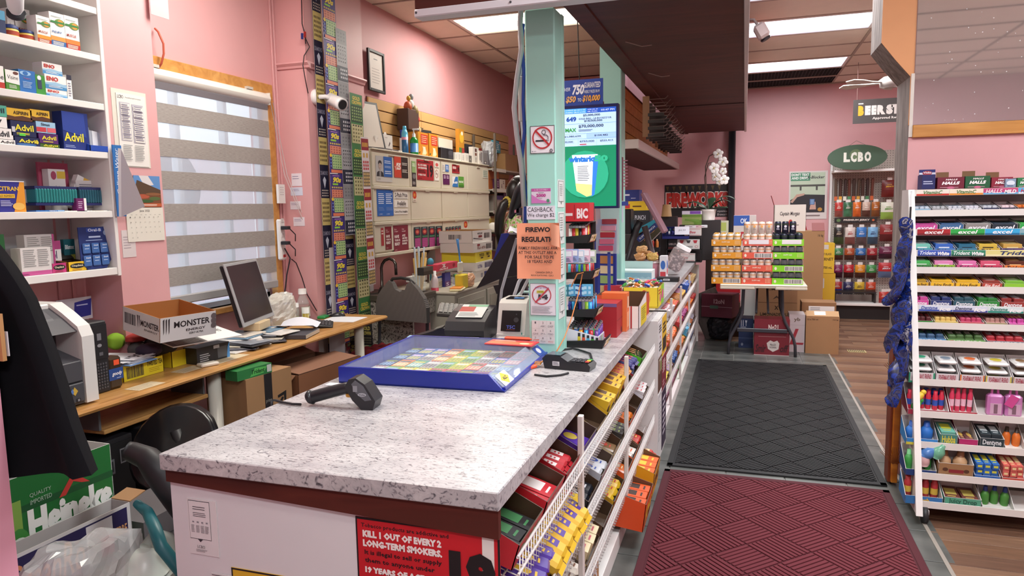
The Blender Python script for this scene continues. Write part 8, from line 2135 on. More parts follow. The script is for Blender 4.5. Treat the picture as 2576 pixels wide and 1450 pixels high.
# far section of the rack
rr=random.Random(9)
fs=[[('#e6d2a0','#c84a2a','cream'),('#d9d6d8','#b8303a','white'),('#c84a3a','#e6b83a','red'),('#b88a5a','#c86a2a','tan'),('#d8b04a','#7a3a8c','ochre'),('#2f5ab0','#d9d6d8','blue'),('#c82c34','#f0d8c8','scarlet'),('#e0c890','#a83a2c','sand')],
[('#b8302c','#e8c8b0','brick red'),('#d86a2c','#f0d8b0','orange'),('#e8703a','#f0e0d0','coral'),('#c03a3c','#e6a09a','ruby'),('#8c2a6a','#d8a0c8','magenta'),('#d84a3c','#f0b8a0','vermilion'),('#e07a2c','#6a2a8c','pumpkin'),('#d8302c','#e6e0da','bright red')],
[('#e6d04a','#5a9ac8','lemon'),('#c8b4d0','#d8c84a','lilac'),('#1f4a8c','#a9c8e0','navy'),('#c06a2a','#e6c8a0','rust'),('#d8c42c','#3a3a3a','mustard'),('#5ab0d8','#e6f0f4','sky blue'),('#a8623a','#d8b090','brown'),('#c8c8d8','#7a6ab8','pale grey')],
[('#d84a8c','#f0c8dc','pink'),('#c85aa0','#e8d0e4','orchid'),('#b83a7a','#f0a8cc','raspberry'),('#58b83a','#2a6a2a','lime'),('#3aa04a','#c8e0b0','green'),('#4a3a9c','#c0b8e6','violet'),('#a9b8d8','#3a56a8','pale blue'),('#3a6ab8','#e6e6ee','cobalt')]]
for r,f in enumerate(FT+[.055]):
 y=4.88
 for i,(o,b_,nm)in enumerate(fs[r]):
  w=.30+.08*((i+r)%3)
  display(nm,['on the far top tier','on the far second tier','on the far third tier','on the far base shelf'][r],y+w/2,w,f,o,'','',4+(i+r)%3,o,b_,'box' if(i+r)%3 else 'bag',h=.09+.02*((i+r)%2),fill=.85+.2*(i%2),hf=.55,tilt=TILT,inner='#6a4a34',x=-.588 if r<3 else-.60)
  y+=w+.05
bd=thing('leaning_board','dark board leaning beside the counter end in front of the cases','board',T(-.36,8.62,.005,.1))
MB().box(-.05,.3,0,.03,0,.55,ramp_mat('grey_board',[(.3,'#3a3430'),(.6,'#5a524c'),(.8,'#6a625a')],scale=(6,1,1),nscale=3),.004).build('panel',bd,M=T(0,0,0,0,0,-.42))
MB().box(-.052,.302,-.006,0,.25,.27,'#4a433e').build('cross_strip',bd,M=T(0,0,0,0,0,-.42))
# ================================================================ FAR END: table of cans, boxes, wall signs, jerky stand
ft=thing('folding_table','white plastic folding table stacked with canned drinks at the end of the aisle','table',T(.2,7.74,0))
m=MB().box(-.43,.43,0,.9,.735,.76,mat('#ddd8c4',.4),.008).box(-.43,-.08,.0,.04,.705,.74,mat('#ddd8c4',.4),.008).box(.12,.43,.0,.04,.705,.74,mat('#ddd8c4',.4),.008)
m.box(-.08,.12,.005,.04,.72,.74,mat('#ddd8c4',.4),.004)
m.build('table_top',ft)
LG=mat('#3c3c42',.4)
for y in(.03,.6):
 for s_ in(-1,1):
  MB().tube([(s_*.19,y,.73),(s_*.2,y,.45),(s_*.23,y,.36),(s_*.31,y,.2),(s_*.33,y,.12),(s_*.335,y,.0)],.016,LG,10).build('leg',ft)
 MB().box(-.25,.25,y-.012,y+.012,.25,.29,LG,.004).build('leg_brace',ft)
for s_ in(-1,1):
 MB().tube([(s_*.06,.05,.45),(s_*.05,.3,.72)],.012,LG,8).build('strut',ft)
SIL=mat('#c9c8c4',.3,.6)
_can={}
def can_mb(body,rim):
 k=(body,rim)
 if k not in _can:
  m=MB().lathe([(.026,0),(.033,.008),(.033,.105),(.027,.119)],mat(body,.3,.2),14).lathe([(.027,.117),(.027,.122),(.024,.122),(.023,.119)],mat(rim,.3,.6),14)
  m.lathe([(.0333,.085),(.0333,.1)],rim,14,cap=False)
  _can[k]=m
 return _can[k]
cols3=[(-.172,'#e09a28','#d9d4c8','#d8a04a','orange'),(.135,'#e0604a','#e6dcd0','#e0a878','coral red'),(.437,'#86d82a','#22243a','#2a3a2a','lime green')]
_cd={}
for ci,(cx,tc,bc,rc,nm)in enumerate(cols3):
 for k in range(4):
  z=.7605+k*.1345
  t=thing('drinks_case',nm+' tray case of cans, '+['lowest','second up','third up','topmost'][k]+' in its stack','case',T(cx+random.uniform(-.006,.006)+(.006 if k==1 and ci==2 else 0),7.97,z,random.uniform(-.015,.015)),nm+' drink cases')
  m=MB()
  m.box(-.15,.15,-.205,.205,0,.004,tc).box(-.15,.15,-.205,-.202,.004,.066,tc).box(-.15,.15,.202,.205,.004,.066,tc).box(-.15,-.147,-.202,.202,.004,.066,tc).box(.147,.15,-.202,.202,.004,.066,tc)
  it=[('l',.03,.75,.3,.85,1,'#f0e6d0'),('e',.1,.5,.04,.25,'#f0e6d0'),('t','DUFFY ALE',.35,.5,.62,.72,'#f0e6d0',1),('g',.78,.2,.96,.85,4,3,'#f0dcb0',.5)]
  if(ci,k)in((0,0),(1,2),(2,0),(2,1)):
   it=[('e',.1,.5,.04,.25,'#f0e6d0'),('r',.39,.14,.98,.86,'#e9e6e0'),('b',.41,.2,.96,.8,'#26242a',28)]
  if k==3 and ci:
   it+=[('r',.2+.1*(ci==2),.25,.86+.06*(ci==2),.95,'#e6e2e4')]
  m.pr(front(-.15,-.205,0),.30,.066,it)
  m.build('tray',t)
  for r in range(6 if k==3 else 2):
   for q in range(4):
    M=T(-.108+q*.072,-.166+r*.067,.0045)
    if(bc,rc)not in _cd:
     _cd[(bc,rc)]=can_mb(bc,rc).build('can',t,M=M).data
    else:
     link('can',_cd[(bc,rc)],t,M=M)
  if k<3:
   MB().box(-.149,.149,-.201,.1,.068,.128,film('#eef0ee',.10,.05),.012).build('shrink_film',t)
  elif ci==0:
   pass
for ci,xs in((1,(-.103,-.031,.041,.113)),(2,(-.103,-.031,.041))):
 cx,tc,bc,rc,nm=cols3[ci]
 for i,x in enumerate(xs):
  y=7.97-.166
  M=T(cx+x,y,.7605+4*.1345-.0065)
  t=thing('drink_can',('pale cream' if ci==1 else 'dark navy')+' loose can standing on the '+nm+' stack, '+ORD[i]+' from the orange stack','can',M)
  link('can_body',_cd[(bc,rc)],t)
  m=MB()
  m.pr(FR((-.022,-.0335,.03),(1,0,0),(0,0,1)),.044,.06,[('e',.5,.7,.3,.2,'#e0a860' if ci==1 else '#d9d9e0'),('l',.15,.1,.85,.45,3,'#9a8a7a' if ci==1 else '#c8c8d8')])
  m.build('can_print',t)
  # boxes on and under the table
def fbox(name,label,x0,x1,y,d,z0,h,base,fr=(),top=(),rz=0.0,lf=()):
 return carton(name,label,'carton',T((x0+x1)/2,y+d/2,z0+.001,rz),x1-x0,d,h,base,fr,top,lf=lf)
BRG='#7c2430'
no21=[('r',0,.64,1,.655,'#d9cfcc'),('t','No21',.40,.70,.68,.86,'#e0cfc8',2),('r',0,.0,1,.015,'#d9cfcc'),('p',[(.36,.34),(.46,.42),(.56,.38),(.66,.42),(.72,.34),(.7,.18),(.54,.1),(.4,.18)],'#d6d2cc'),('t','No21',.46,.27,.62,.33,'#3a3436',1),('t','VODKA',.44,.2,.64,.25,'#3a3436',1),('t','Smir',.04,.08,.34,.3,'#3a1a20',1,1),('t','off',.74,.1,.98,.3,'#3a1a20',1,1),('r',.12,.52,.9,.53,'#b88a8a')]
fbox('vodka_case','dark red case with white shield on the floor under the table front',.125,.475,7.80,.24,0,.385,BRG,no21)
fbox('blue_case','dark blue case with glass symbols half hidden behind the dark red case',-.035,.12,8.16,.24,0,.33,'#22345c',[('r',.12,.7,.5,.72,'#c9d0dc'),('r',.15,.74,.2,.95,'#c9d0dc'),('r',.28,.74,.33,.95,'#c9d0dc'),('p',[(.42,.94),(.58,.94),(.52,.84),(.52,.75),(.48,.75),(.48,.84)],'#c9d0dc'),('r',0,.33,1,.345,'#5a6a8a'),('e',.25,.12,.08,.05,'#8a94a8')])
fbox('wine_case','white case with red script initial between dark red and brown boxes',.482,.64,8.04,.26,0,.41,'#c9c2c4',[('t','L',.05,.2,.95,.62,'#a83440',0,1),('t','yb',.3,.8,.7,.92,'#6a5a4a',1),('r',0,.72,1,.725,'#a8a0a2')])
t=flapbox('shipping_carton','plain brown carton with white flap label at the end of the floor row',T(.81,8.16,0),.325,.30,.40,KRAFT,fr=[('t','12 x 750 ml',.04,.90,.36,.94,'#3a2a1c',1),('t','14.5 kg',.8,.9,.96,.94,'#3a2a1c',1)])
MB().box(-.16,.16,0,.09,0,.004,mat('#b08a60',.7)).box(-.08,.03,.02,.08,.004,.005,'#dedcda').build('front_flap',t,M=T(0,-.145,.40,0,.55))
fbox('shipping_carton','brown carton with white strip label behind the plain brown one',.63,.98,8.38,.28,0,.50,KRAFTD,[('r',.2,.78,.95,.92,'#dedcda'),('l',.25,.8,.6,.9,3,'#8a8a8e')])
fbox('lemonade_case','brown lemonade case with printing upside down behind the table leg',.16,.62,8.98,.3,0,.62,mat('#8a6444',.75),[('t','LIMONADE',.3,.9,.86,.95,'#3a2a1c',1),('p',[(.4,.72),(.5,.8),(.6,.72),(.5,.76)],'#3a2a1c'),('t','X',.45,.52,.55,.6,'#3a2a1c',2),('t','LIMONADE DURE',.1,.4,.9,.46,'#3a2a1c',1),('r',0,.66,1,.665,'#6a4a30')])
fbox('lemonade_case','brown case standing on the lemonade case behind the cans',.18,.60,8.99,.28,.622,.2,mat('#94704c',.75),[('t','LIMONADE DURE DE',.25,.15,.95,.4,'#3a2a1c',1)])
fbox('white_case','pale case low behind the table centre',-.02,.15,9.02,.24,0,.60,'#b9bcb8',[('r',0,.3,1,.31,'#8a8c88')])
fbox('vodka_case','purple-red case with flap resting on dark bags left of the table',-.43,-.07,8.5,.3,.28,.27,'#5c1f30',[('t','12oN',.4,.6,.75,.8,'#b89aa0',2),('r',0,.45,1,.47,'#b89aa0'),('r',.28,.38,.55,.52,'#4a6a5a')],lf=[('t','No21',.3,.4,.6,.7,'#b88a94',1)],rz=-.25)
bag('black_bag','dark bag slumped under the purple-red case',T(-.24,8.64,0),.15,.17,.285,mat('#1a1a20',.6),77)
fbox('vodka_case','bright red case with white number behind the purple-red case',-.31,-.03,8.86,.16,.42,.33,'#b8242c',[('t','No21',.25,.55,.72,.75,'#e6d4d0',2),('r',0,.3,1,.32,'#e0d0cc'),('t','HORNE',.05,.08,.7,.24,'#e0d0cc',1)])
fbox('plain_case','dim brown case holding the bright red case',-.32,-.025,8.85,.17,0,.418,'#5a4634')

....

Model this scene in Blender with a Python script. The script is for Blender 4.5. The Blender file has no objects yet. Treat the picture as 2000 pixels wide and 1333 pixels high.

....

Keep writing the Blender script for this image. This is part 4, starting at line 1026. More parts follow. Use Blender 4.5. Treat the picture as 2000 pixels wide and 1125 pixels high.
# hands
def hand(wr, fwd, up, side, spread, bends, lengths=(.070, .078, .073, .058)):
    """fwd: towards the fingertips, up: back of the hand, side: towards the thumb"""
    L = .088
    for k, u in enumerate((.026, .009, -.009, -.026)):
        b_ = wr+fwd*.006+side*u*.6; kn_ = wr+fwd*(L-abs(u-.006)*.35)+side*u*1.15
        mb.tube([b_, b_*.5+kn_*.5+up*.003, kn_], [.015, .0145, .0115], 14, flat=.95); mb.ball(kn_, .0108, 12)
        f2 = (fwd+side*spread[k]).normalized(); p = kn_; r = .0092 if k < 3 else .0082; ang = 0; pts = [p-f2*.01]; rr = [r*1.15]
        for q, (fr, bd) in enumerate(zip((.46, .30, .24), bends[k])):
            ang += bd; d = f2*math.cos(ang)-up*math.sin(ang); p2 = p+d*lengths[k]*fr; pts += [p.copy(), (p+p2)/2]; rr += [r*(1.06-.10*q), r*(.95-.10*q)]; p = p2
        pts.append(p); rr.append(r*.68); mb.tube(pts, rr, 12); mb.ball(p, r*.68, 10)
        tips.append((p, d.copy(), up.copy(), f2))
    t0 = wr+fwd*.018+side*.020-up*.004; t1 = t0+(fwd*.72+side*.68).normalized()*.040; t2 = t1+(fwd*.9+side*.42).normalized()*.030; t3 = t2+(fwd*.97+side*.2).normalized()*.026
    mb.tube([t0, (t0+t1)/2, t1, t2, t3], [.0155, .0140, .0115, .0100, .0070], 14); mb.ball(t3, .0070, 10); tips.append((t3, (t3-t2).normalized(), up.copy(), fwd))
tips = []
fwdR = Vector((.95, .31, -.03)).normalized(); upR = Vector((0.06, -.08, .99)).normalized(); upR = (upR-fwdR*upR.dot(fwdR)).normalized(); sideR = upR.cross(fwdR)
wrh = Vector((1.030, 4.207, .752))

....

→ **WRITTEN REQUEST**
Working from the data above, extract solely the lines from the one containing "Keep writing the" through the one containing "wrh = Vector((1.030, 4.207, .752))", exactly as they appear, both included.

→ **RESULT**
Keep writing the Blender script for this image. This is part 4, starting at line 1026. More parts follow. Use Blender 4.5. Treat the picture as 2000 pixels wide and 1125 pixels high.
# hands
def hand(wr, fwd, up, side, spread, bends, lengths=(.070, .078, .073, .058)):
    """fwd: towards the fingertips, up: back of the hand, side: towards the thumb"""
    L = .088
    for k, u in enumerate((.026, .009, -.009, -.026)):
        b_ = wr+fwd*.006+side*u*.6; kn_ = wr+fwd*(L-abs(u-.006)*.35)+side*u*1.15
        mb.tube([b_, b_*.5+kn_*.5+up*.003, kn_], [.015, .0145, .0115], 14, flat=.95); mb.ball(kn_, .0108, 12)
        f2 = (fwd+side*spread[k]).normalized(); p = kn_; r = .0092 if k < 3 else .0082; ang = 0; pts = [p-f2*.01]; rr = [r*1.15]
        for q, (fr, bd) in enumerate(zip((.46, .30, .24), bends[k])):
            ang += bd; d = f2*math.cos(ang)-up*math.sin(ang); p2 = p+d*lengths[k]*fr; pts += [p.copy(), (p+p2)/2]; rr += [r*(1.06-.10*q), r*(.95-.10*q)]; p = p2
        pts.append(p); rr.append(r*.68); mb.tube(pts, rr, 12); mb.ball(p, r*.68, 10)
        tips.append((p, d.copy(), up.copy(), f2))
    t0 = wr+fwd*.018+side*.020-up*.004; t1 = t0+(fwd*.72+side*.68).normalized()*.040; t2 = t1+(fwd*.9+side*.42).normalized()*.030; t3 = t2+(fwd*.97+side*.2).normalized()*.026
    mb.tube([t0, (t0+t1)/2, t1, t2, t3], [.0155, .0140, .0115, .0100, .0070], 14); mb.ball(t3, .0070, 10); tips.append((t3, (t3-t2).normalized(), up.copy(), fwd))
tips = []
fwdR = Vector((.95, .31, -.03)).normalized(); upR = Vector((0.06, -.08, .99)).normalized(); upR = (upR-fwdR*upR.dot(fwdR)).normalized(); sideR = upR.cross(fwdR)
wrh = Vector((1.030, 4.207, .752))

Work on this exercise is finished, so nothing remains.